Only history will tell whether it was the U.S. intelligence that goaded the Russian leadership into actions that it had never intended. However, George Kennan, former U.S. ambassador to the Soviet Union, predicted in 1998 that the eastward expansion of NATO would trigger a second Cold War. For the people of Ukraine, the cold war has already turned hot.
Kennan’s prediction was based on the neorealist theory of international relations. Social science theories are generally weak at making predictions; there is nothing comparable with the ability of engineers to land a spacecraft on a comet travelling at 135,000 kilometres/hour. Neorealist theory, though, is different.

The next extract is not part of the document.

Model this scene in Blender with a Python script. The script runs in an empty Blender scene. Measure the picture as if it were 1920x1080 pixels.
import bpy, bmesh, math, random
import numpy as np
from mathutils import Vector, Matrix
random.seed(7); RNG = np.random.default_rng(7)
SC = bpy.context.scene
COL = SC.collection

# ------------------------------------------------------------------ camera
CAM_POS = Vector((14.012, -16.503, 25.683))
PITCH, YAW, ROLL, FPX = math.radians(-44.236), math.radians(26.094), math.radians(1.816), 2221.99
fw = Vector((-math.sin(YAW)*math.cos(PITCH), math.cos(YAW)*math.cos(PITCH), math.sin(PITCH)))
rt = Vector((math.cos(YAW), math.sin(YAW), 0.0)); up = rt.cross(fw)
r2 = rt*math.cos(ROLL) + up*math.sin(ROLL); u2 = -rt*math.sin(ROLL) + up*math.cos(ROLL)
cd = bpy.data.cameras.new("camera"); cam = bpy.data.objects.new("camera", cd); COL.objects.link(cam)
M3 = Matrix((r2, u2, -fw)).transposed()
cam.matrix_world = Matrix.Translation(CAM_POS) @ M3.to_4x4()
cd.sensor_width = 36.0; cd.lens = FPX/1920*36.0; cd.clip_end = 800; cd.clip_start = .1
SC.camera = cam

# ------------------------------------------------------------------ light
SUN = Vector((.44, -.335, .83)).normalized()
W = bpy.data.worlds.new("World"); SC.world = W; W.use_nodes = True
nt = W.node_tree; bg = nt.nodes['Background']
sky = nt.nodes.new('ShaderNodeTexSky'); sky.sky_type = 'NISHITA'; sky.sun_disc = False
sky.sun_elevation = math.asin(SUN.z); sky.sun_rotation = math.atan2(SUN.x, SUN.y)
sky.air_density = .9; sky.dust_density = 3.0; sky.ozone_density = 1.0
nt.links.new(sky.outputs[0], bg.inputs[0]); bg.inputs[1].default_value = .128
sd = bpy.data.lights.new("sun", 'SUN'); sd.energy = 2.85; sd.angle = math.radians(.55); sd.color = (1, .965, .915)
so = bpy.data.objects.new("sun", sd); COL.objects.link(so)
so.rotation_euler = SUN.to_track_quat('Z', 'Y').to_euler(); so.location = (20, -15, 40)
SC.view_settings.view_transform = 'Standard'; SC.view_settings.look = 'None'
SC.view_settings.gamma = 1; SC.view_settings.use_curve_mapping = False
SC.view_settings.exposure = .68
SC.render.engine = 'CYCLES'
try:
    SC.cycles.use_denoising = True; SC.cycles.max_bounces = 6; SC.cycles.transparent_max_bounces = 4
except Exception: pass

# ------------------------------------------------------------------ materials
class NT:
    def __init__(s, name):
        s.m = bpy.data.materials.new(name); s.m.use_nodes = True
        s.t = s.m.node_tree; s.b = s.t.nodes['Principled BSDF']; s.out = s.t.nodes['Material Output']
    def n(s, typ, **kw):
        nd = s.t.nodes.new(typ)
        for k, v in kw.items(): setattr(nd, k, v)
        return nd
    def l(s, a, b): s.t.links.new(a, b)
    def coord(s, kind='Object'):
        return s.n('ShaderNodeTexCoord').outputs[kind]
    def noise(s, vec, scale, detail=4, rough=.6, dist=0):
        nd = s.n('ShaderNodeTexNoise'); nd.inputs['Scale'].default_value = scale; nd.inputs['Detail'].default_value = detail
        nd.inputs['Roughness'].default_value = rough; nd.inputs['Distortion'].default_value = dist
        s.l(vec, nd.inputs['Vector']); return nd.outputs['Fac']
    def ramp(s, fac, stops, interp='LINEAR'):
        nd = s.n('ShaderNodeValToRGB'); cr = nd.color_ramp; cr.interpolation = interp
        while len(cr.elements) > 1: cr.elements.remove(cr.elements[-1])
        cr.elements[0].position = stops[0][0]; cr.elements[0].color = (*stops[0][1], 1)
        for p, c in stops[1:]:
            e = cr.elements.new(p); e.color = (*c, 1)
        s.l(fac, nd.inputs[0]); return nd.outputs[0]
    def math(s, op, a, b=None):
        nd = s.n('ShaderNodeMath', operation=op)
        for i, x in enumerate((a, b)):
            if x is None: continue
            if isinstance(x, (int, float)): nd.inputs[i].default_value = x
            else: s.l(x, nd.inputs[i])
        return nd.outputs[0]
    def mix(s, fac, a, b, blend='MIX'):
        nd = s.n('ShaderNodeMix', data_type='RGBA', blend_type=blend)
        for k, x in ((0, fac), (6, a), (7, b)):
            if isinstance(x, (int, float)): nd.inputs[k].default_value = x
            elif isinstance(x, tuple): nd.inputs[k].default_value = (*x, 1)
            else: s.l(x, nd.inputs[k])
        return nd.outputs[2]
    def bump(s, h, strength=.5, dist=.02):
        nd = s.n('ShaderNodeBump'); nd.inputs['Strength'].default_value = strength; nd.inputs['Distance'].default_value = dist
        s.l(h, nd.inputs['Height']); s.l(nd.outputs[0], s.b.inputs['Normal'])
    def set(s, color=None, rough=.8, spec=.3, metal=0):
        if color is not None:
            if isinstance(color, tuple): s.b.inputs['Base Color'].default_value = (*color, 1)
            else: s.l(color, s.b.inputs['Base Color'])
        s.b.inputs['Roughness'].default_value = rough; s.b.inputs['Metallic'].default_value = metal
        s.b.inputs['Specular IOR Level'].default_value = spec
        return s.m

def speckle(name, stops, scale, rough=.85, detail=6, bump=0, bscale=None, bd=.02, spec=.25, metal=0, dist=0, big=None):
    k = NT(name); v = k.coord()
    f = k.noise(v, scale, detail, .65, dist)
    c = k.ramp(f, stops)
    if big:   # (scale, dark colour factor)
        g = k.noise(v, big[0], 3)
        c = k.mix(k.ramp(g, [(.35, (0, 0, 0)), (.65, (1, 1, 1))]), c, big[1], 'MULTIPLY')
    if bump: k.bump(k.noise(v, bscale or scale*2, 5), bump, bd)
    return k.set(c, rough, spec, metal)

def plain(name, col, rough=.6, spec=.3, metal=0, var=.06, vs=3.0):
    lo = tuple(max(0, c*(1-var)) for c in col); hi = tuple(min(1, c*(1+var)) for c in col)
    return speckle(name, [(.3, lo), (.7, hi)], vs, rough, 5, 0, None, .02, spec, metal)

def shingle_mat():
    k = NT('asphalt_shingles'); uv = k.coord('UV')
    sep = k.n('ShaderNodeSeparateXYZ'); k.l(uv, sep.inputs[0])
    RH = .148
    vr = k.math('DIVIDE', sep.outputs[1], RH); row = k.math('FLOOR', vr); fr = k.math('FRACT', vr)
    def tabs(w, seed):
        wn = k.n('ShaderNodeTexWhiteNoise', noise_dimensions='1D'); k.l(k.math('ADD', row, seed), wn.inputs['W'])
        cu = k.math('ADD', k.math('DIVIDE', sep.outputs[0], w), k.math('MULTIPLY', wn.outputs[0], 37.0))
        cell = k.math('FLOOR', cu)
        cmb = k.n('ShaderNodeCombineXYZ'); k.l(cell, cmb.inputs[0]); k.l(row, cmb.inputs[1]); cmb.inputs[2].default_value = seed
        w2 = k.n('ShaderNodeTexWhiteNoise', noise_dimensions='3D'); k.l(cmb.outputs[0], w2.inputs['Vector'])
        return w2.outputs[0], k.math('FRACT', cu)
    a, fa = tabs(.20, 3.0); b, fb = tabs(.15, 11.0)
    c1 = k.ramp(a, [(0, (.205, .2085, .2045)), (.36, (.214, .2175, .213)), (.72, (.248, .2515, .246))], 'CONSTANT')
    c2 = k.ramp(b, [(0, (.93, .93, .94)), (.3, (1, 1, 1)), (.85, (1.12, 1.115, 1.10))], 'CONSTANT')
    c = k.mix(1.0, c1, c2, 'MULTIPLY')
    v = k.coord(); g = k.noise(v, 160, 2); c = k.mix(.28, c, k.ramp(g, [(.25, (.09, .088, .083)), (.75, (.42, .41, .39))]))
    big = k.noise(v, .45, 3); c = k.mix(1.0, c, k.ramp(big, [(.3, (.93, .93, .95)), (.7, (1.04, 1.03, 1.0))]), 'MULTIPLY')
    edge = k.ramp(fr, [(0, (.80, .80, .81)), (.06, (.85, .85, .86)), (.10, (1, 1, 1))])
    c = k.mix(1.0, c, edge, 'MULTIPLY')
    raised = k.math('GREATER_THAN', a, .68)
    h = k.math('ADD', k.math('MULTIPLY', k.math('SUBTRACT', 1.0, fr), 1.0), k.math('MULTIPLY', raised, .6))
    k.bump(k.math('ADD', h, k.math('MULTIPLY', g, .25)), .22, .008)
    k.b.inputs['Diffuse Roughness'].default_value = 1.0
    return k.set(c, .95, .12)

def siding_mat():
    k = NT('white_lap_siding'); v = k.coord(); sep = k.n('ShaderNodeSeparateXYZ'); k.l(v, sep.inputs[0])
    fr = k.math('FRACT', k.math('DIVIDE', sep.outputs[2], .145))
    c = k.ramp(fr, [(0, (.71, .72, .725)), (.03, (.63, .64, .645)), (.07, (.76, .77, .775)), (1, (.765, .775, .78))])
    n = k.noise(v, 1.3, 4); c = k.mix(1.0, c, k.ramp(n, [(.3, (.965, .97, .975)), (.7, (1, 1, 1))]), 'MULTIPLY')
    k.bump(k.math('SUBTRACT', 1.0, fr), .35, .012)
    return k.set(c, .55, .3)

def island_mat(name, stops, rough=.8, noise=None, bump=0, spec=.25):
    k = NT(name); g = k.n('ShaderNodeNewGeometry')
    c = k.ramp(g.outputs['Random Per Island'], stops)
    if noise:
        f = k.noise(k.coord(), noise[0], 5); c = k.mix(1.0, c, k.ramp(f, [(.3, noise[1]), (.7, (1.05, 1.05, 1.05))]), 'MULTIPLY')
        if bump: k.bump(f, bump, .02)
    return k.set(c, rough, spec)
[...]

It is not only a theory of what happens but also a theory of what ought to happen. It is what national leaders, and their international relations advisers, are taught to do. More often than not, they do it.
Neorealism is premised on the notion that nation states are engaged in a continual competition for survival and that security is best assured by becoming the predominant power, the hegemon. The United States achieved this status with the ending of the Cold War and, as offensive neorealist theory predicted, it sought to use this unique period without opposition to reshape the international system for its own purposes. In so doing, the United States provoked a weaker power to risk war in the hope of ensuring survival that it believed to be under threat. All horribly predictable.
There must be a better way, and there is. It prioritises “peaceful development and the welfare of all humanity.” It speaks “to solidarity and cooperation with people around the world” and the need to “uphold international equity and justice.” It is “resolutely opposed to hegemony and power politics” and calls for “more inclusive global governance, more effective multilateral mechanisms, and more active regional cooperation.” It argues that “to build a community with a shared future for mankind is not to replace one system or civilization with another.” Instead, “it is about countries with different social systems, ideologies, histories, cultures and levels of development coming together for shared interests, shared rights and shared responsibilities in global affairs, and creating the greatest synergy for building a better world.”
This alternative way – the Chinese way – is familiar to anyone who has read President Xi Jinping’s speech to the 26th Session of the General Assembly of the United Nations on October 25, 2021. However, this alternative approach must be incomprehensible to those schooled in neorealist thought who, presuming that China will side with Russia against the hegemonic United States, threaten China with “consequences” if it does.
China’s policy on Ukraine has been consistent throughout. It has stressed the importance of the sovereignty and territorial integrity of all countries; the need to abide by the purposes and principles of the UN Charter; the concept of a common, comprehensive, cooperative, and sustainable security concept; the importance of restraint; the need for rapid dialogue between Russia and Ukraine; and the important role of the United Nations in facilitating a diplomatic solution.
China has not joined in imposing economic sanctions on Russia. Like war reparations, sanctions tend ultimately to hurt ordinary people more than leaders and to be counterproductive. This means that, with the UN Security Council stymied by the Russian veto, China is best placed to support mediation to end the ongoing tragedy.
Moreover, in living up to its international obligations, China has more extensive recent peacekeeping experience than other permanent members of the UN Security Council. China’s alternative to neorealism creates potential peacemakers not warmongers.